Por outro lado, na atual situação do mercado de trabalho tem havido objetivamente uma tendência de aumentos salariais que, a par dos impactos de algumas políticas públicas, tem levado a um crescimento significativo da massa salarial que as empresas pagam — um salto de 20% apenas nos últimos três anos. Uma vez mais, o Estado sai ganhador desta evolução, com mais arrecadação de IRS e de TSU, e as empresas sentem o esmagamento da sua competitividade internacional.
Apesar deste esforço, o rumo escolhido pelo Governo nos últimos meses parece não levar em conta este caminho e até o acordo de concertação social assinado em outubro. As alterações ao Código do Trabalho recentemente adotadas só têm uma leitura possível: em vez de melhorarem o enquadramento da atividade parecem talhadas para dificultar a gestão das empresas e penalizar a competitividade.
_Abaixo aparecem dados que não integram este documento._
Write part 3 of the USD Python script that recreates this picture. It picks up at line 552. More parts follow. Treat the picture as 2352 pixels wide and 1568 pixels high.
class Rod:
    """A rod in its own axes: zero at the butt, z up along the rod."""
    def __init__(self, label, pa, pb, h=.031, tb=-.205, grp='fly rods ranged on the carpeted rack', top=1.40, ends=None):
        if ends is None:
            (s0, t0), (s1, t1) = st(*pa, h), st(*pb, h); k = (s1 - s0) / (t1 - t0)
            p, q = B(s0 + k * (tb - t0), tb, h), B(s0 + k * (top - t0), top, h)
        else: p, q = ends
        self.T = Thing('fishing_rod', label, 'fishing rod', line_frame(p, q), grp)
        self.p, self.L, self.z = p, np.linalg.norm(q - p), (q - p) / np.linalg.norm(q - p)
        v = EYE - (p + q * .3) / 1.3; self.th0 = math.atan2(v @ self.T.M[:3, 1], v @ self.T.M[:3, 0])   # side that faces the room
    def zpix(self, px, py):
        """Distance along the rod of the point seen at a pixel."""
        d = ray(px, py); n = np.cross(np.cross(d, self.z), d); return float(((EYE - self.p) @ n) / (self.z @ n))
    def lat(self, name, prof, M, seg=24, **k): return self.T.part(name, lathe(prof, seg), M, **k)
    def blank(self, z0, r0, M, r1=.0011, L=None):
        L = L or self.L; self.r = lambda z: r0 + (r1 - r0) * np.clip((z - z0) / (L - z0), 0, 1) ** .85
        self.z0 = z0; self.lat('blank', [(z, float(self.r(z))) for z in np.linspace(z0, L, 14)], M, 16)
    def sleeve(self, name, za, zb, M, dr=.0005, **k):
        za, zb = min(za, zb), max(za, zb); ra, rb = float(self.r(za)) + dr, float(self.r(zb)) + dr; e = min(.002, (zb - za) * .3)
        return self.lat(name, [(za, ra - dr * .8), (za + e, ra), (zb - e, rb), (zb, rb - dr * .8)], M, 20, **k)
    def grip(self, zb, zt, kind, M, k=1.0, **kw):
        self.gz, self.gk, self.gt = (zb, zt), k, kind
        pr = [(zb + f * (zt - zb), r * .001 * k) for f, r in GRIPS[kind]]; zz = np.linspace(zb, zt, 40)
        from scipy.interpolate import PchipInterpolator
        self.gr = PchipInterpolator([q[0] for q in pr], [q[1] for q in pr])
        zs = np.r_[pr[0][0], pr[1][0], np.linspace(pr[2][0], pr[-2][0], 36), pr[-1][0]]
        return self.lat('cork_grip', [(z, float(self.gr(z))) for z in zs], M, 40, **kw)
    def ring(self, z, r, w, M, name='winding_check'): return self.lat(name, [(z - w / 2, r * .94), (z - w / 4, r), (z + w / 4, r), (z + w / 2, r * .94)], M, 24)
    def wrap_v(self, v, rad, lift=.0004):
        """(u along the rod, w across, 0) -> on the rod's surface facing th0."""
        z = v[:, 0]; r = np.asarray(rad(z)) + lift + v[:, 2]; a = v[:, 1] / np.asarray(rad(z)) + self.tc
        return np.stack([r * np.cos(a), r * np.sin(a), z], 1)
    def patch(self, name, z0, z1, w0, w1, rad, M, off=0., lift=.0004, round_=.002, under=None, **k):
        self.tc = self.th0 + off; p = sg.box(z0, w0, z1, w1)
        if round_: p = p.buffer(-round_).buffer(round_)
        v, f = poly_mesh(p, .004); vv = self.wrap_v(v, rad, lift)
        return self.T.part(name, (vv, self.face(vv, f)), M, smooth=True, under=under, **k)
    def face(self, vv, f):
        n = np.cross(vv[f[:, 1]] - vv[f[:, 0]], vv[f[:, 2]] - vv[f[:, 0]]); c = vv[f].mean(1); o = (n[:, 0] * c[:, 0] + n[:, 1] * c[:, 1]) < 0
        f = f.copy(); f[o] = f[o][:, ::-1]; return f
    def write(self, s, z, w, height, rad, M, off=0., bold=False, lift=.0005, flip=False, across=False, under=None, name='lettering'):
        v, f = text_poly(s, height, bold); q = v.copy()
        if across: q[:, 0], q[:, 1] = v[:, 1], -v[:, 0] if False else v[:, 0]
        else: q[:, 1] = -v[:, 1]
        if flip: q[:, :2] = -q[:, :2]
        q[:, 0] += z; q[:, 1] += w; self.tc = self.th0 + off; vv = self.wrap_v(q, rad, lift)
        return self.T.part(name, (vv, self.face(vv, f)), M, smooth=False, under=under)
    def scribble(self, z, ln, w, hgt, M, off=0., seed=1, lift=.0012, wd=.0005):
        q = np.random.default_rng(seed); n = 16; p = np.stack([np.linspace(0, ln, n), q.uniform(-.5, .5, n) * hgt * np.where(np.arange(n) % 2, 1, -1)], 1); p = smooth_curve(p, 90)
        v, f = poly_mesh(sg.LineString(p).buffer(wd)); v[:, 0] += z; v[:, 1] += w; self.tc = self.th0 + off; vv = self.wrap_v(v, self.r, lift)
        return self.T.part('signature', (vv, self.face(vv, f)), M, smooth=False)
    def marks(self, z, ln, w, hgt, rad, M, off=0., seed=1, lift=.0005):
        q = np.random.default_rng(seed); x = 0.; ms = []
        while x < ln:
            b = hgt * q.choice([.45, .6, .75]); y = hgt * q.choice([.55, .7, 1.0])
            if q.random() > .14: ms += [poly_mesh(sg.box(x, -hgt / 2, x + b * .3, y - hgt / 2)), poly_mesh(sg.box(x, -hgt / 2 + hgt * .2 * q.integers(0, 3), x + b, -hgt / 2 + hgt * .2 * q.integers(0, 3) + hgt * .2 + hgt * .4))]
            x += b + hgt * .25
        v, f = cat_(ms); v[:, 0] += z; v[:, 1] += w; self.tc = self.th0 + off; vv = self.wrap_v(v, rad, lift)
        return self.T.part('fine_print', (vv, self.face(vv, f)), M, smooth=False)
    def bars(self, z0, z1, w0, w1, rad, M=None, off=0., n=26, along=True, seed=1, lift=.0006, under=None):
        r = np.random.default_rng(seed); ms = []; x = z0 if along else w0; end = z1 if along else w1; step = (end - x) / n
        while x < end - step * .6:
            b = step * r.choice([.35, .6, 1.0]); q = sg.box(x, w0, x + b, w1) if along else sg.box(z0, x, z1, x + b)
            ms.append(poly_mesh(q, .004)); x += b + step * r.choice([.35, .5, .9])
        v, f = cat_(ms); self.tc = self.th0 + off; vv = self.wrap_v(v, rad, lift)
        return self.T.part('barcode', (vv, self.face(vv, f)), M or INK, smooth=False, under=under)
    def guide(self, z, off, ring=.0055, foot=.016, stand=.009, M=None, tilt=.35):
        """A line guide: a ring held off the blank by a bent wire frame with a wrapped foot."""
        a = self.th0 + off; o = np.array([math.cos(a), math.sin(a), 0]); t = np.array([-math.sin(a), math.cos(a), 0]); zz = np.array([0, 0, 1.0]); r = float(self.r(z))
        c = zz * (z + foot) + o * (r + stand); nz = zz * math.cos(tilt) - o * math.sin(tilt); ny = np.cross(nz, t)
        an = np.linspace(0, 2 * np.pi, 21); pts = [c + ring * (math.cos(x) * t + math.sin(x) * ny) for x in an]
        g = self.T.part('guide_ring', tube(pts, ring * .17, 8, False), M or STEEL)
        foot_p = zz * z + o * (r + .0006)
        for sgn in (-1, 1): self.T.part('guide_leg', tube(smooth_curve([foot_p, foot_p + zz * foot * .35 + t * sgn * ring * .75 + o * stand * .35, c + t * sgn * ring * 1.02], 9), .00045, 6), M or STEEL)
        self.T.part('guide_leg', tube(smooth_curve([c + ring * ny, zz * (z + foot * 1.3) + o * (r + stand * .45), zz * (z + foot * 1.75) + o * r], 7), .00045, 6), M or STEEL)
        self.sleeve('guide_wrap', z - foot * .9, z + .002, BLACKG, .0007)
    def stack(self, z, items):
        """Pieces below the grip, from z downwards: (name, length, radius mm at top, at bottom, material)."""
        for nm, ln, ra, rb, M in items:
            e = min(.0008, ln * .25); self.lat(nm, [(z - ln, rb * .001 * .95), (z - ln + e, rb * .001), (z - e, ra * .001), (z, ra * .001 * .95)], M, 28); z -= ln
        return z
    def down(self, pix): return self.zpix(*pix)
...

O Governo avançou com o maior desprezo pelos Parceiros Sociais e pela Concertação Social.
No Parlamento foram aprovadas normas tão inaceitáveis, tais como:
— A proibição do recurso a outsourcing para satisfação de necessidades que foram asseguradas por trabalhador cujo contrato tenha cessado nos 12 meses anteriores por despedimento coletivo ou despedimento por extinção de posto de trabalho;
— A impossibilidade de extinção dos créditos laborais por via da remissão abdicativa;
— O reforço dos mecanismos de intervenção da Autoridade para as Condições de Trabalho para conversão dos contratos a termo em contratos sem termo.
A lista de alterações aprovada pelo Parlamento é longa. Não compreendemos este passo unilateral. Para que serve um acordo de legislatura com o pressuposto de um reforço efetivo do papel e alcance da Concertação Social se, ao virar da esquina, vai tudo pelos ares, num caminho de afrontamento e desrespeito pelo Diálogo Social?